Over the past few days, I kept getting the same questions from clients and colleagues about the January 24, 2026 out-of-band update (KB5078127).
Do we really need to wait for our normal update rings?
How do we get this out quickly without creating chaos?
Is Intune actually the right tool for this?
If you manage Windows devices at scale, you’ve probably had the same thoughts. When Microsoft releases an out-of-band update, it’s usually for a good reason—and suddenly your carefully planned Patch Tuesday flow doesn’t quite fit anymore.
That’s exactly why I decided to write this post. I found myself explaining the same approach multiple times over the last few days, and rather than repeating it in meetings and chats, I wanted to put it all in one place and share it with everyone.
In this post, I’ll walk through how you can use Intune’s Expedited Quality Updates to roll out critical fixes quickly, and just as importantly, what to watch out for when you do. Hopefully, this helps you make a calm, informed decision the next time an out-of-band update lands in your tenant.
Expedited Updates
Intune actually gives us a tool for those It’s called Expedited Quality Updates.
What it does is pretty straightforward: it creates a high-priority update path that completely ignores your normal deferral settings. So if your update rings usually say “wait 5 days before installing quality updates” expedited updates don’t care. The selected update gets pushed as soon as the device can take it.
This is very much a break-glass feature. You don’t use it every month, but when Microsoft drops an out-of-band update for a serious vulnerability, this is the button people start hovering over.
A few things you really need to think about before using it
Expedited updates are powerful, but they’re not subtle. Before you deploy one, make sure you understand what you’re trading off.
1. You’re skipping your safety net
Your update rings exist for a reason. Pilot rings, broad rings, phased rollouts all of that is there to catch problems before they hit everyone.
When you expedite an update, you’re choosing to bypass that entire model.
The reality: if the out-of-band update causes issues, you won’t discover that in a small test group first. You’ll discover it in production. Everywhere. At the same time.
That doesn’t mean you shouldn’t do it but it does mean you should be very intentional about when you do.
2. Users are going to notice (especially the reboot)
This is not a “silent install in the background” kind of update.
Expedited updates come with tight deadlines for installation and restart, because the whole point is to secure the device as fast as possible.
What this looks like for users:
They’ll see notifications. They’ll be asked to restart. And if you set the deadline to 0 days, that restart can happen very quickly possibly right in the middle of a meeting or while they’re working on something unsaved.
This is where a bit of communication goes a long way.
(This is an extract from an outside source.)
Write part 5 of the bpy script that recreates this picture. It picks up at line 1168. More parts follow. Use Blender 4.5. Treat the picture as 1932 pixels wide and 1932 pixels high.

Even a short message like “we’re pushing a critical security fix today, please expect a reboot” can save you a lot of annoyed Slack messages later.
How to Configure an Expedited Update
Here is how to set it up in the Intune console.
Step 1: Create the Profile
- Go to Devices > Windows 10 and later updates > Quality updates.
- Click + Create profile.
Step 2: Settings & The “Hint” This is where you define which update is urgent.
- Name: Give it a clear name (e.g.,
URGENT: Expedite Security Update [Date]). - Expedite installation if device OS version less than:
- This dropdown list is populated by Microsoft with valid release targets.
- Example Case: In our current scenario, you would look for the entry explicitly dated January 24, 2026 (or referencing the specific security release). Selecting this ensures devices don’t stop patching until they hit that specific build level.
- Number of days to wait before restart:
- 0 Days: The most aggressive. Forces the install and reboot ASAP.
- 1 Day: Gives users a 24-hour grace period to finish work.
Step 3: Assignments Assign the profile to your devices.
- Pro Tip: Even in an emergency, if you can afford a few hours, deploy to a small “Canary” group first to verify the OOB update doesn’t break critical business apps before hitting “All Devices.”

Monitoring the Status
Once deployed, standard update reports might lag. Use the dedicated Windows Expedited Update Report (under Reports > Windows Updates) to track progress.
In the case of our recent example, you would be watching the report to ensure devices are rapidly moving to builds 26200.7628 / 26100.7628.